3.7.22

184/365 Rust Cohle

 



Estas sombras amables cuando atardece, este viaje del que se regresa vacío y solo con el alma como prendida a un hechizo, como si de repente un temblor nublara la memoria y uno no supiera el tamaño exacto del corazón ni la propiedad privada de las palabras. La sangre avanza loca sin brida que la amarre ni caricia que la acune.


La sangre tutea a la muerte, la sangre es un delirio en la noche, un purgatorio dulcísimo donde el alma festeja sus incendios. La sangre no tiene pudor, no cree en Dios, no sabe por qué discurre por las carreteras oscuras del cuerpo, ni conoce su vocación de semilla y de salmo, su delirante oficio de brújula y de río.

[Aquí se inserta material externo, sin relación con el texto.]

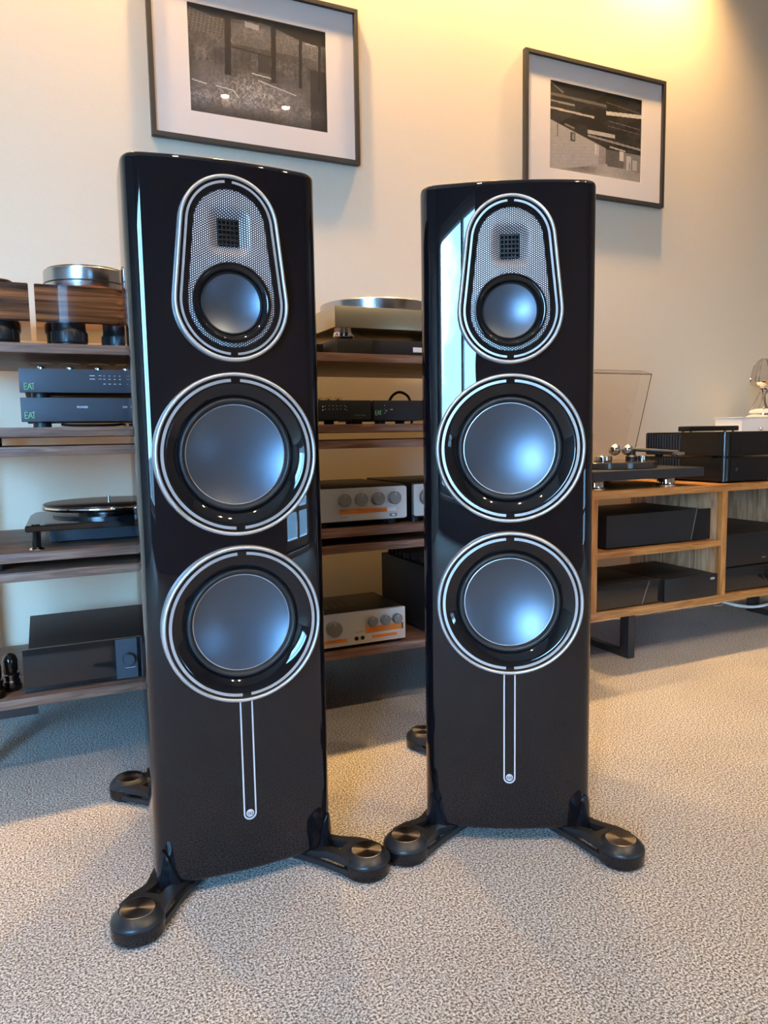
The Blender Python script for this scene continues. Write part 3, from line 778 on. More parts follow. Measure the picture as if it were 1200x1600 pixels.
obj('print_rule', bx(0.1445, 0.1665, 1.7100, 1.7106, 0.2062, 0.2069), 'print_white', c)
for x in (-0.02, 0.33):
    for y in (1.76, 2.02): obj('foot', cyl(NB(), (x, y, S6), 0.02, 0.0065, 'z', 24), 'rubber', t)
def valve_unit(x, y, label):
    t = thing('valve_block', label, 'valve unit', (x, y, S6), 'small valve units at the photo edge')
    obj('base', lathe(NB(), [(0, 0), (0.019, 0), (0.021, 0.003), (0.021, 0.010), (0.018, 0.014), (0, 0.014)], (x, y, S6), 'z', 28), 'gloss_black', t)
    obj('collar', lathe(NB(), [(0.0185, 0.0135), (0.0185, 0.020), (0.0160, 0.023), (0.0160, 0.030), (0.0175, 0.031), (0.0175, 0.035), (0.0150, 0.037), (0, 0.037)], (x, y, S6), 'z', 28), 'chrome_dark', t)
    obj('valve_bulb', lathe(NB(), [(0.0125, 0.0365), (0.0150, 0.045), (0.0150, 0.066), (0.011, 0.076), (0.004, 0.081), (0, 0.082)], (x, y, S6), 'z', 28), 'smoke_glass', t)
mat('smoke_glass', (0.008, 0.007, 0.006), rough=0.05)
valve_unit(-0.0865, 1.765, 'black glass valve next to the large black amplifier'); valve_unit(-0.1165, 1.722, 'black glass valve at the front corner of the bottom board')

# ---- champagne turntable on the second rack
t = thing('turntable', 'champagne gold block turntable with polished steel platter, between the loudspeakers', 'turntable', (0.88, 1.9, S1))
BZ = 0.955
obj('plinth', bx(0.6705, 1.12, 1.72, 2.10, 0.981, 1.0325, bev=0.0008), 'champagne', t)
p = obj('platter', lathe(NB(), [(0, 1.034), (0.148, 1.034), (0.150, 1.036), (0.150, 1.062), (0.148, 1.064), (0, 1.064)], (0.853, 1.885, 0), 'z', 96), 'steel_platter', t, 30)
obj('bearing', cyl(NB(), (0.853, 1.885, 1.032), 0.06, 0.003, 'z', 32), 'satin_black', p)
c = obj('record_clamp', lathe(NB(), [(0.030, 1.064), (0.030, 1.070), (0.024, 1.077), (0.012, 1.079), (0, 1.079)], (0.853, 1.885, 0), 'z', 32), 'gloss_black', p)
obj('clamp_top', cyl(NB(), (0.853, 1.885, 1.079), 0.010, 0.010, 'z', 20, 0.002), 'chrome', c)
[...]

Dios está ocupado. Entretiene su vigilia infinita escribiendo una novela sin palabras. La atmósfera de la trama es más importante que la trama misma. De hecho no hay trama  o son muchas y el tiempo las multiplica y las confunde. Dios es el detective lento, el vigía paciente que escruta el aire y lo pesa y lo custodia después en su memoria. Dios no se preocupa de saber quién no cumplió las leyes, pensé,  pero se esmera en sancionar,  en reclutar pecadores a la causa eterna, en registrar la fiable lista de muertos y de vivos, en cuidar de que su obra no flaquee y perdure por los siglos de los siglos y le levanten catedrales y se inclinen y le veneren.

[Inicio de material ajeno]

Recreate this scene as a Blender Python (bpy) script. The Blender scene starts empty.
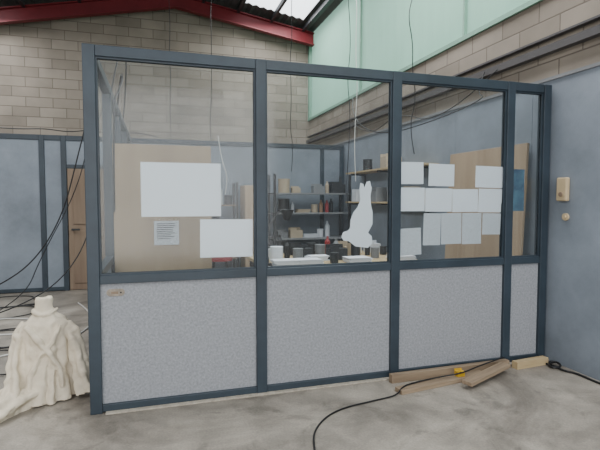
import bpy, bmesh, math, random
from mathutils import Vector, Matrix, noise
random.seed(7)
C=bpy.context.collection

# ---------------------------------------------------------------- materials
def lin(c):
    return tuple(((v/255)/12.92 if v/255<=0.04045 else ((v/255+0.055)/1.055)**2.4) for v in c)+(1,)
def mat(name,rgb,rough=.6,metal=0,var=.12,scale=4,bump=0,bscale=40,spec=.4,rgb2=None):
    m=bpy.data.materials.new(name);m.use_nodes=True
    n=m.node_tree.nodes;l=m.node_tree.links;b=n['Principled BSDF']
    b.inputs['Roughness'].default_value=rough;b.inputs['Metallic'].default_value=metal
    b.inputs['Specular IOR Level'].default_value=spec
    tc=n.new('ShaderNodeTexCoord');ns=n.new('ShaderNodeTexNoise')
    ns.inputs['Scale'].default_value=scale;ns.inputs['Detail'].default_value=6;ns.inputs['Roughness'].default_value=.65
    l.new(tc.outputs['Object'],ns.inputs['Vector'])
    mx=n.new('ShaderNodeMix');mx.data_type='RGBA'
    rp=n.new('ShaderNodeMapRange');rp.inputs[1].default_value=.3;rp.inputs[2].default_value=.7
    l.new(ns.outputs[0],rp.inputs[0]);l.new(rp.outputs[0],mx.inputs[0])
    a=lin(rgb);c2=lin(rgb2) if rgb2 else tuple(x*(1-var*1.6) for x in a[:3])+(1,)
    mx.inputs[6].default_value=tuple(min(1,x*(1+var*.4)) for x in a[:3])+(1,) if not rgb2 else a
    mx.inputs[7].default_value=c2
    l.new(mx.outputs[2],b.inputs['Base Color'])
    if bump:
        n2=n.new('ShaderNodeTexNoise');n2.inputs['Scale'].default_value=bscale;n2.inputs['Detail'].default_value=4
        l.new(tc.outputs['Object'],n2.inputs['Vector'])
        bp=n.new('ShaderNodeBump');bp.inputs['Strength'].default_value=bump;bp.inputs['Distance'].default_value=.02
        l.new(n2.outputs[0],bp.inputs['Height']);l.new(bp.outputs[0],b.inputs['Normal'])
    return m
def block_mat(name,axis):
    m=bpy.data.materials.new(name);m.use_nodes=True
    n=m.node_tree.nodes;l=m.node_tree.links;b=n['Principled BSDF'];b.inputs['Roughness'].default_value=.95
    b.inputs['Specular IOR Level'].default_value=.1
    tc=n.new('ShaderNodeTexCoord');sp=n.new('ShaderNodeSeparateXYZ');cb=n.new('ShaderNodeCombineXYZ')
    l.new(tc.outputs['Object'],sp.inputs[0]);l.new(sp.outputs[axis],cb.inputs[0]);l.new(sp.outputs[2],cb.inputs[1])
    br=n.new('ShaderNodeTexBrick');l.new(cb.outputs[0],br.inputs['Vector'])
    br.inputs['Scale'].default_value=1;br.inputs['Brick Width'].default_value=.5;br.inputs['Row Height'].default_value=.2
    br.inputs['Mortar Size'].default_value=.008;br.inputs['Mortar Smooth'].default_value=.4;br.inputs['Bias'].default_value=-.1
    br.inputs['Color1'].default_value=lin((144,136,125));br.inputs['Color2'].default_value=lin((126,118,108))
    br.inputs['Mortar'].default_value=lin((104,97,89))
    ns=n.new('ShaderNodeTexNoise');ns.inputs['Scale'].default_value=1.3;ns.inputs['Detail'].default_value=8
    l.new(tc.outputs['Object'],ns.inputs['Vector'])
    mr=n.new('ShaderNodeMapRange');mr.inputs[1].default_value=.3;mr.inputs[2].default_value=.7;mr.inputs[3].default_value=.78;mr.inputs[4].default_value=1.15
    l.new(ns.outputs[0],mr.inputs[0])
    mx=n.new('ShaderNodeMix');mx.data_type='RGBA';mx.blend_type='MULTIPLY';mx.inputs[0].default_value=1
    l.new(br.outputs[0],mx.inputs[6]);l.new(mr.outputs[0],mx.inputs[7]);l.new(mx.outputs[2],b.inputs['Base Color'])
    bp=n.new('ShaderNodeBump');bp.inputs['Strength'].default_value=.4;bp.inputs['Distance'].default_value=.01;bp.invert=True
    l.new(br.outputs[1],bp.inputs['Height']);l.new(bp.outputs[0],b.inputs['Normal'])
    return m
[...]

Aquí en la tierra festejamos la luz,  la veneramos, es la sombra la que duele, la oscuridad con su ejército de demonios duele, pero no nos abatimos, nos decimos continuamente que debemos seguir bebiendo de la copa el licor dulce y áspero y limpio a sabiendas de que en el último trago aguarda el veneno, espera la sombra, la tiniebla con su rosa negra, la rosa negra con su pétalo muerto.


Todo es un círculo, amigo mío. Vamos y venimos sin saber que giramos. Tenemos la certeza de que una casa nos pertenece y tenemos a la mujer y a los hijos, pero todo es frágil, todo es ilusorio. Nada es nuestro, nada podremos llevarnos. Nos hemos ido quemando poco a poco. Un incendio lento, un fuego sin prisa.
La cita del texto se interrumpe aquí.